Once while driving toward Westcliffe, I noticed something moving slowly behind the ridges in my immediate skyline. I stopped and watched as what I believe to be a B-52 cruised through the Wet Mountain Valley well below the elevation at which I was driving my truck.

A few weeks ago I was talking to one of my neighbors who lives about 6 miles away. Both of us were outdoors enjoying rare winter sunshine and talking on cordless phones when the fast-movers — F-16 fighter jets — shrieked past loud enough for him to hear them through my phone. “They’re heading your way, man,” I shouted above the roar and into the handset. But by the time I finished the sentence I could already hear the shriek coming out of the earpiece.

Early every morning and late every evening, there’s a prop plane that passes over my house. In the morning it’s headed toward the southwest, and in the evening it buzzes back toward Colorado Springs. This plane actually travels at a reasonable elevation, and I suspect it’s some sort of commuter or shuttle craft.

In addition, there are all manner of other craft buzzing about. From time to time, local real-estate pimps take potential clients out for a view of landscape. The Colorado Division of Wildlife’s cockpit cowboys are up there counting deer and elk. And we have commercial jetliners taking off from and landing at Front Strange airports. A friend recently told me that he had a good view of my rooftop during a flight to Phoenix.

WHILE CAMPING IN THE Sangre de Cristo Wilderness, I’ve been annoyed by planes too. What an irony — a wilderness area where it is illegal to drive a motor vehicle on the ground, but where the sounds of aircraft echo off the talus and drown out the high-pitched squeals of the marmots.

Wilderness areas should be “no-fly zones.”

The sky is busy, and I don’t see any traffic cops up there. With all of this going on, how long could it be before two of these craft collide, or someone parks a plane in the living room of a ridge-top trophy home? In February a U.S. military plane cut a ski-lift cable in Italy, causing the deaths of 20 innocent people. You’ve gotta fly pretty low to clip a ski-lift cable. Maybe these flyboys trained in Central Colorado.

Planes do hit the ground around here from time to time. A few years ago a private pilot crashed his plane, killing all aboard, on a ridge just to the south of my ranch during an early fall snowstorm. To my knowledge the last military plane to crash in the vicinity, was back in 1943 when three joy-flyers from the old air base in La Junta slammed a B-25D into the flank of Rito Alto Peak, in what is now the Sangre de Cristo Wilderness (Colorado Central, May, 1995).

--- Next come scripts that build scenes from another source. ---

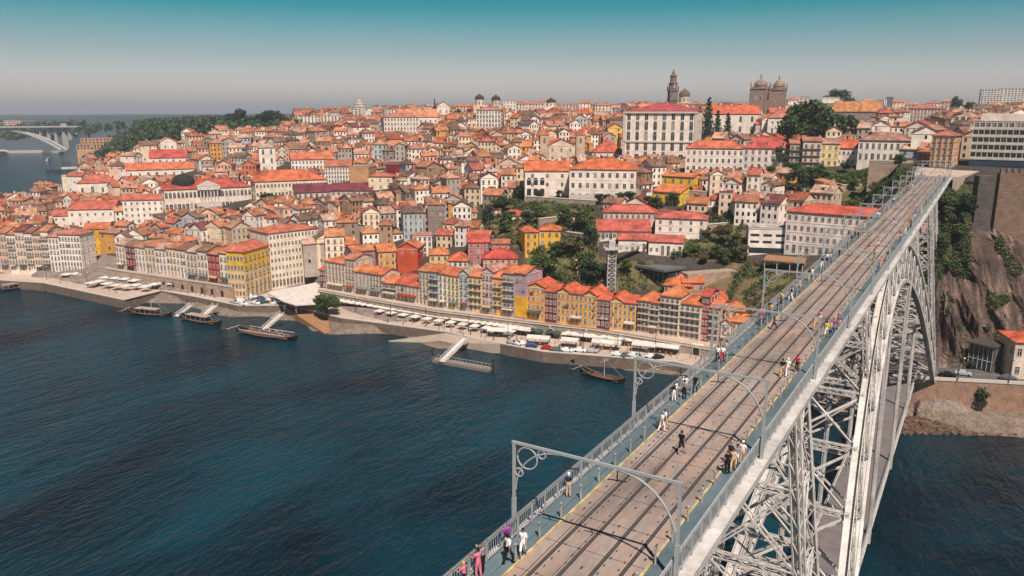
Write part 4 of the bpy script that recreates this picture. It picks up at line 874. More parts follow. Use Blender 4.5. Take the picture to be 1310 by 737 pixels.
def skyline():
    L_ = [(395, 22, 149, 'white'), (425, 30, 148, 'long cream'), (500, 16, 140, 'pale'), (552, 12, 137, 'white'), (592, 18, 136, 'pink'), (652, 16, 129, 'white gabled'), (676, 40, 133, 'long pale pink'), (700, 20, 130, 'cream'), (728, 18, 134, 'beige'), (748, 14, 132, 'white'), (772, 22, 135, 'cream'), (790, 14, 138, 'grey'),
          (1018, 18, 128, 'white'), (1028, 10, 124, 'pale'), (1112, 12, 130, 'white'), (1150, 14, 131, 'cream'), (1168, 20, 134, 'pink'), (1195, 16, 132, 'white'), (1214, 18, 130, 'beige'), (1236, 20, 134, 'white')]
    cc = {'white': '#efe8e0', 'pale': '#dcd0c6', 'cream': '#ead9c4', 'pink': '#dcb8a8', 'beige': '#cdb8a4', 'grey': '#a8a09c'}
    for i, (x, w, y, c) in enumerate(L_):
        k = [q for q in cc if q in c.split()][0]
        LM('skyline_building', '%s building breaking the skyline above the roofs, %s from the left' % (c, nth(i + 1)), 'building', x, w, y, None, 840 + (i * 37) % 160, random.uniform(-10, 10), 12, random.choice(('hip', 'gable', 'flat')), 3, 5, max(2, w // 4), cc[k], random.choice(('#c9745a', '#d08c76', '#cf7a50')), separate=False, win=(1.2, 1.9))
landmarks()
skyline()
# ---------------------------------------------------------------- riverside rows
def BQ(name, label, cat, a, b, z, ye, d=12, floors=5, cols=4, wc='#efe6dc', rc='#d4693a', roof='gable', rpx=6, group=None, **k):
    A, B_ = hp(*a, z), hp(*b, z); w = (B_ - A).length; rz = math.atan2(B_.y - A.y, B_.x - A.x); c = (A + B_) / 2
    cols = max(2, min(cols, int(round(w / 1.7)))) if name == 'riverside_house' and cols > 1 else cols; H = ztop(A, ye) - z; t = empty(name, c, rz, label, cat, group); take(c, w, d, rz); s = F / proj(c)[2]
    k.setdefault('found', 4)
    building(t, w, d, H, floors, cols, srgb(wc), srgb(rc), roof, rpx / s, **k)
    if name == 'riverside_house' and w > 3 and random.random() < .6:
        b = MB(); c = srgb(random.choice(('#e6ddd0', '#b0483c', '#4a6a5a', '#d9c19a', '#8a8f96'))); x0, x1 = -w * random.uniform(.3, .46), w * random.uniform(.3, .46); b.add([(x0, -.1, 3.0), (x1, -.1, 3.0), (x1, -1.5, 2.5), (x0, -1.5, 2.5), (x0, -1.5, 2.25), (x1, -1.5, 2.25)], [(0, 3, 2, 1), (3, 4, 5, 2)], 0, c); b.build('awning', [M['canvas']], t)
    for i in range(random.choice((0, 1, 2, 3)) if name == 'riverside_house' and w > 3 else 0):
        b = MB(); f = random.randint(1, max(1, floors - 1)); x = random.uniform(-w * .35, w * .3); z = f * H / floors + .35; q = random.uniform(.5, 1.1); b.box(x, x + q, -.5, -.46, z, z + .8, 0, srgb(random.choice(('#e8e2da', '#b8505a', '#5a7ca0', '#d8b860', '#9aa890')))); b.build('hung_laundry', [M['canvas']], t)
    return t, w, H
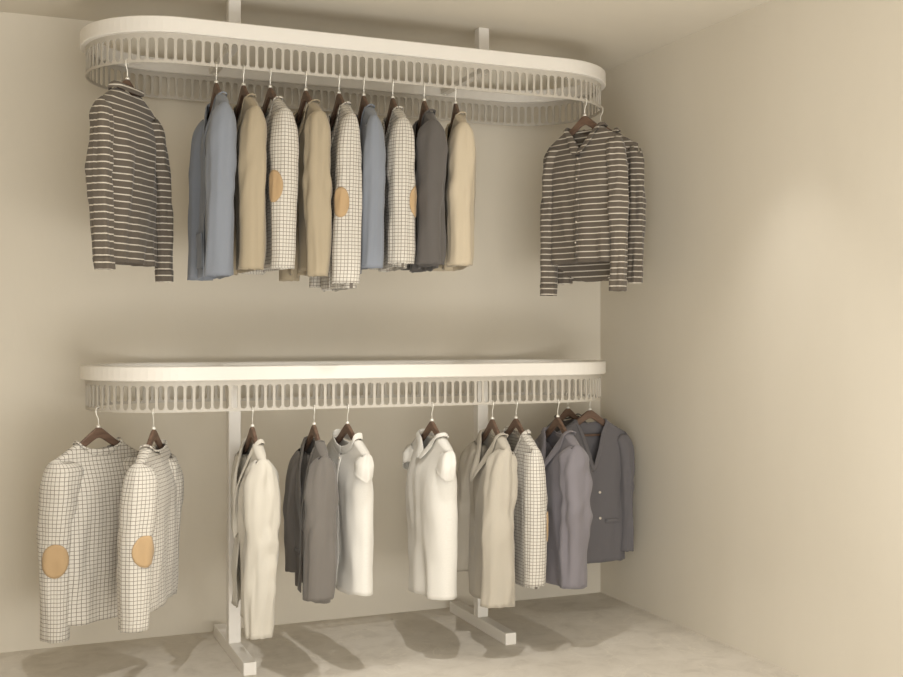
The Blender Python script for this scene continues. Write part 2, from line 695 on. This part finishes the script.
        for k in range(NA):
            F.append((0, 1 + k, 1 + (k + 1) % NA))
        for i in range(NR - 1):
            for k in range(NA):
                k2 = (k + 1) % NA
                F.append((1 + i * NA + k, 1 + (i + 1) * NA + k, 1 + (i + 1) * NA + k2, 1 + i * NA + k2))
        o = link(name, V, F, mat, s.arms[h], U)
        merge(o, .00001)
        solidify(o, .002)
        return tag(o, 'tan suede oval patch')

    def on_torso(s, x, z, f=-1, lift=.004):
        """point of the torso surface nearest to local x, z"""
        L = -s.zb - .11
        h = 1 if x >= 0 else -1
        best = None
        for i in range(61):
            q = i / 60
            for j in range(31):
                v = s.torso(j / 30, q, f, h)
                e = (v.x - x) ** 2 + (v.z - z) ** 2
                if best is None or e < best[0]:
                    best = (e, v)
        v = best[1].copy()
        v.y += f * s.flip * lift
        return v

    def buttons(s, root, zs, x=0.0, mat=None, r=.0065):
        for z in zs:
            c = s.on_torso(x, z)
            V, F = [], []
            for lv, rr in ((0, 1), (.003, 1), (.004, .7)):
                for k in range(14):
                    a = 2 * PI * k / 14
                    V.append((c.x + r * rr * math.cos(a), c.y - s.flip * lv, c.z + r * rr * math.sin(a)))
            for l in range(2):
                for k in range(14):
                    k2 = (k + 1) % 14
                    F.append((l * 14 + k, l * 14 + k2, (l + 1) * 14 + k2, (l + 1) * 14 + k))
            F.append(tuple(28 + k for k in range(14))); F.append(tuple(range(14)))
            link('button', V, F, mat or BUTTON, s.body, smooth=False)

    def strip(s, root, name, x0, x1, z0, z1, mat, f=-1, lift=.0035, n=16, m=4, thick=.002):
        """a pocket, placket or welt that lies on the torso"""
        V, F, U = [], [], []
        for i in range(n + 1):
            z = lerp(z0, z1, i / n)
            for j in range(m + 1):
                x = lerp(x0, x1, j / m)
                v = s.surf(x, z, f)
                v.y += f * s.flip * lift
                V.append(v); U.append((x + 1, z))
        o = link(name, V, grid_faces(n, m), mat, s.body, U)
        solidify(o, thick)
        return o

    def surf(s, x, z, f):
        L = -s.zb - .11
        h = 1 if x >= 0 else -1
        p, q = .5, .5
        for it in range(14):
            v = s.torso(p, q, f, h)
            a = s.torso(min(1, p + .01), q, f, h)
            b = s.torso(p, min(1, q + .01), f, h)
            dxp = (a.x - v.x) / max(1e-6, min(1, p + .01) - p) if p < 1 else 1
            dzq = (b.z - v.z) / max(1e-6, min(1, q + .01) - q) if q < 1 else -1
            if abs(dxp) > 1e-4:
                p = max(0, min(.985, p + .8 * (x - v.x) / dxp))
            if abs(dzq) > 1e-4:
                q = max(0, min(.99, q + .8 * (z - v.z) / dzq))
        v = s.torso(p, q, f, h)
        return Vector((x, v.y, v.z))

# places on the two rails: the point where the hook meets the panel's lower edge, and the direction of the hanger
ZU, ZL = 2.31, 1.0126
PITCH = LS / 47
def snap(x):
    k = (x - CL) / PITCH
    c = math.floor(k) + .5
    d = max(-.2, min(.2, k - c))
    return CL + (c + d) * PITCH

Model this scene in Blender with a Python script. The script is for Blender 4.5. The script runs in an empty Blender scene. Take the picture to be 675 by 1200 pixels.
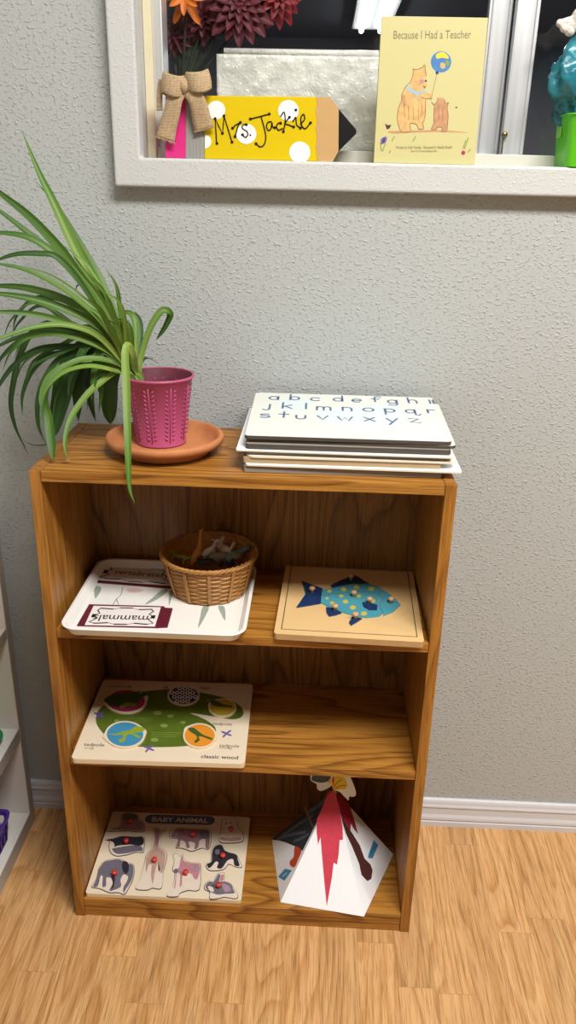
import bpy, math, random
from mathutils import Vector, Matrix
from mathutils.geometry import tessellate_polygon
random.seed(7)
S = bpy.context.scene
COL = S.collection
V = Vector
PI = math.pi

# ------------------------------------------------------------------ camera (675 x 1200 frame)
FPX = 928.97
CAM = V((0.4158, -1.3645, 1.2768))
PITCH, YAW, ROLL = -0.3870, -0.0316, 0.0236
fw = V((math.sin(YAW)*math.cos(PITCH), math.cos(YAW)*math.cos(PITCH), math.sin(PITCH)))
r0 = V((math.cos(YAW), -math.sin(YAW), 0)); u0 = r0.cross(fw)
rt = r0*math.cos(ROLL) + u0*math.sin(ROLL)
up = u0*math.cos(ROLL) - r0*math.sin(ROLL)
cam = bpy.data.cameras.new('camera'); co = bpy.data.objects.new('camera', cam); COL.objects.link(co)
M3 = Matrix((rt, up, -fw)).transposed()
co.matrix_world = Matrix.Translation(CAM) @ M3.to_4x4()
cam.sensor_fit = 'AUTO'; cam.sensor_width = 36; cam.lens = FPX/1200*36
cam.clip_start = 0.02; cam.clip_end = 50
S.camera = co

def ray(u, v): return fw + rt*((u-337.5)/FPX) - up*((v-600)/FPX)
def atz(u, v, z):
    d = ray(u, v); return CAM + d*((z-CAM.z)/d.z)
def aty(u, v, y):
    d = ray(u, v); return CAM + d*((y-CAM.y)/d.y)

# measured bookcase
W, D, H, T, TS = 0.625, 0.257, 0.8869, 0.0171, 0.0169
Z1, Z2, Z3, GAP = 0.6215, 0.3699, 0.0433, 0.0267
YF = -GAP-D; YB = YF+0.2427

# ------------------------------------------------------------------ materials
def C(h):
    h = h.lstrip('#'); o = []
    for i in (0, 2, 4):
        c = int(h[i:i+2], 16)/255
        o.append(c/12.92 if c <= .04045 else ((c+.055)/1.055)**2.4)
    return (*o, 1)
def newmat(name):
    m = bpy.data.materials.new(name); m.use_nodes = True
    nt = m.node_tree; b = nt.nodes['Principled BSDF']
    return m, nt, b
def N(nt, t, **k):
    n = nt.nodes.new(t)
    for a, b in k.items():
        if a.startswith('i_'):
            key = a[2:]; key = int(key) if key.isdigit() else key.replace('_', ' ')
            n.inputs[key].default_value = b
        else: setattr(n, a, b)
    return n
def L(nt, a, b): nt.links.new(a, b)
def math_(nt, op, a, b=None, clamp=False):
    n = nt.nodes.new('ShaderNodeMath'); n.operation = op; n.use_clamp = clamp
    for i, x in enumerate((a, b)):
        if x is None: continue
        if isinstance(x, (int, float)): n.inputs[i].default_value = x
        else: L(nt, x, n.inputs[i])
    return n.outputs[0]
def ramp(nt, fac, stops):
    n = nt.nodes.new('ShaderNodeValToRGB'); cr = n.color_ramp
    while len(cr.elements) < len(stops): cr.elements.new(.5)
    for e, (p, c) in zip(cr.elements, stops):
        e.position = p; e.color = C(c) if isinstance(c, str) else (c, c, c, 1)
    L(nt, fac, n.inputs[0]); return n
def coords(nt, scale=(1, 1, 1), loc=(0, 0, 0), kind='Object'):
    tc = N(nt, 'ShaderNodeTexCoord'); mp = N(nt, 'ShaderNodeMapping')
    mp.inputs['Scale'].default_value = scale; mp.inputs['Location'].default_value = loc
    L(nt, tc.outputs[kind], mp.inputs[0]); return mp.outputs[0]
def noise(nt, vec, scale, detail=2, rough=.5, dist=0):
    n = N(nt, 'ShaderNodeTexNoise'); n.inputs['Scale'].default_value = scale
    n.inputs['Detail'].default_value = detail; n.inputs['Roughness'].default_value = rough
    n.inputs['Distortion'].default_value = dist
    L(nt, vec, n.inputs['Vector']); return n.outputs['Fac']
def bump(nt, b, h, strength, dist):
    n = N(nt, 'ShaderNodeBump'); n.inputs['Strength'].default_value = strength
    n.inputs['Distance'].default_value = dist
    L(nt, h, n.inputs['Height']); L(nt, n.outputs[0], b.inputs['Normal'])
def plain(name, col, rough=.5, metal=0, spec=.5, var=.06, vs=40, bmp=0, bs=200, bd=.001):
    """flat paint / card / plastic with a slight natural unevenness"""
    m, nt, b = newmat(name)
    b.inputs['Roughness'].default_value = rough; b.inputs['Metallic'].default_value = metal
    b.inputs['Specular IOR Level'].default_value = spec
    c = C(col)
    vec = coords(nt)
    f = noise(nt, vec, vs, 3)
    hs = N(nt, 'ShaderNodeMixRGB', blend_type='MIX')
    hs.inputs[1].default_value = tuple(min(1, x*(1-var)) for x in c[:3])+(1,)
    hs.inputs[2].default_value = tuple(min(1, x*(1+var)) for x in c[:3])+(1,)
    L(nt, f, hs.inputs[0]); L(nt, hs.outputs[0], b.inputs['Base Color'])
    if bmp: bump(nt, b, noise(nt, vec, bs, 2), bmp, bd)
    return m
def oak(name, axis, stops, rings=9, off=(0, 0, 0), rough=.42, wide=5.5, lng=.75, poreamt=.4, rw=.5):
    """oak veneer: contour lines of a stretched noise give cathedral grain along the given axis"""
    m, nt, b = newmat(name)
    sc = [wide]*3; sc[axis] = lng
    vec = coords(nt, sc, off)
    n1 = noise(nt, vec, 1.6, 1.5, .4, .1)
    k = math_(nt, 'FRACT', math_(nt, 'MULTIPLY', n1, rings))
    k = ramp(nt, k, [(0, .0), (.22, .55), (.6, 1.0), (.9, .85), (1, .0)]).outputs[0]
    fs = [160]*3; fs[axis] = 5
    fine = noise(nt, coords(nt, fs, off), 1, 3, .6)
    ps = [520]*3; ps[axis] = 14
    pore = noise(nt, coords(nt, ps, off), 1, 2, .5)
    mix = math_(nt, 'ADD', math_(nt, 'MULTIPLY', k, rw), math_(nt, 'MULTIPLY', fine, 1-rw))
    cr = ramp(nt, mix, stops)
    pr = ramp(nt, pore, [(.35, 1-poreamt), (.5, 1.0)])
    mx = N(nt, 'ShaderNodeMixRGB', blend_type='MULTIPLY'); mx.inputs[0].default_value = 1
    L(nt, cr.outputs[0], mx.inputs[1]); L(nt, pr.outputs[0], mx.inputs[2])
    L(nt, mx.outputs[0], b.inputs['Base Color'])
    b.inputs['Roughness'].default_value = rough; b.inputs['Specular IOR Level'].default_value = .35
    bump(nt, b, pore, .08, .0006)
    return m
OAKS = [(.15, '#694115'), (.4, '#8c5a21'), (.62, '#a26d2b'), (.9, '#b37e38')]
M_oak_v = oak('oak_veneer_upright', 2, OAKS, 14, rw=.28)
M_oak_h = oak('oak_veneer_lengthwise', 0, OAKS, 18, rw=.5)
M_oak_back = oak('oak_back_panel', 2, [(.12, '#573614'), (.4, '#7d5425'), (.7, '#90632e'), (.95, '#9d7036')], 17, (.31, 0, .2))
M_oak_edge = oak('oak_edge_band', 0, [(.1, '#8a5a28'), (.5, '#b07a3c'), (.9, '#c08b4b')], 6)

def wall_paint(name, col, scale=165, strength=.5, spots=True):
    m, nt, b = newmat(name)
    b.inputs['Base Color'].default_value = C(col); b.inputs['Roughness'].default_value = .5
    b.inputs['Specular IOR Level'].default_value = .35
    vec = coords(nt)
    n1 = noise(nt, coords(nt, (1, 1, 1.35)), scale, 2, .5, .5)
    h = ramp(nt, n1, [(.54, 0.0), (.74, 1.0)]).outputs[0]
    n2 = noise(nt, vec, scale*3.2, 2, .5)
    hh = math_(nt, 'ADD', h, math_(nt, 'MULTIPLY', n2, .2))
    bump(nt, b, hh, strength, .0017)
    return m
M_wall = wall_paint('wall_paint_grey', '#acb0ae', strength=.75)
M_casing = wall_paint('casing_paint_white', '#c0c2c0', 210, .38)
M_ceil = wall_paint('ceiling_paint', '#d8d6d0')
M_trimw = plain('baseboard_paint', '#c9c9cc', .4, var=.03, vs=60)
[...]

The official U.S. Army report of the accident stated: “Pilot was buzzing various objects in the valley near the scene of the accident prior thereto, and immediately before the accident flew into the canyon, and in an attempt to pull out, hit the side of the mountain.”

It’s going to be difficult for a small number of rural malcontents such as ourselves to convince the powers that be that our peace, solitude, safety, and need for “wildness” is more important than “military readiness.” But we can rest assured that time and nature are on our side.

Someday we will have our way.

ON THE RARE OCCASIONS that I’ve found myself stuck in rush-hour traffic in a large city, I almost always find myself thinking about how there are thousands and thousands of automobiles doing this very same drill in hundreds of cities all over the world. Like looking into the night sky and wondering about questions such as how many galaxies there are, how deep space is, and where God really lives, it’s truly mind-boggling to think that there is enough gasoline for rush hour to happen everywhere, twice a day, five days of every week, every month of every year, for ever and ever and ever. How much gasoline is there? Well, certainly not enough for that, especially when you take into account our rapidly growing population.

Likewise, sometimes when I look upwards and take notice of all the aircraft — jet contrails criss-crossing the blue sky in the day, navigation lights blinking against a black sky at night — I wonder to myself how much aircraft fuel there really is. It must take a lot of the stuff to keep a jetliner aloft. How long can the supply last? Five years? Ten years? One hundred years? It seems reasonable to me that science will probably easily and cheaply find a replacement for petroleum to keep our automobiles running. But airplanes are a different story. It will be much more difficult to find a replacement fuel that produces the intense power it takes to fly.

Nature seeks an equilibrium state. Just as water flows downhill, we will run out of fuel for our flying machines someday. And while we’re driving around in our solar-powered cars, maybe we’ll look to a quiet sky where there are no contrails, where there are no blinking lights. And maybe we’ll realize that a small world just got a whole lot bigger.

Hal Walter has considered installing blinking red lights on the chimney of his humble house in the Wet Mountains near Westcliffe.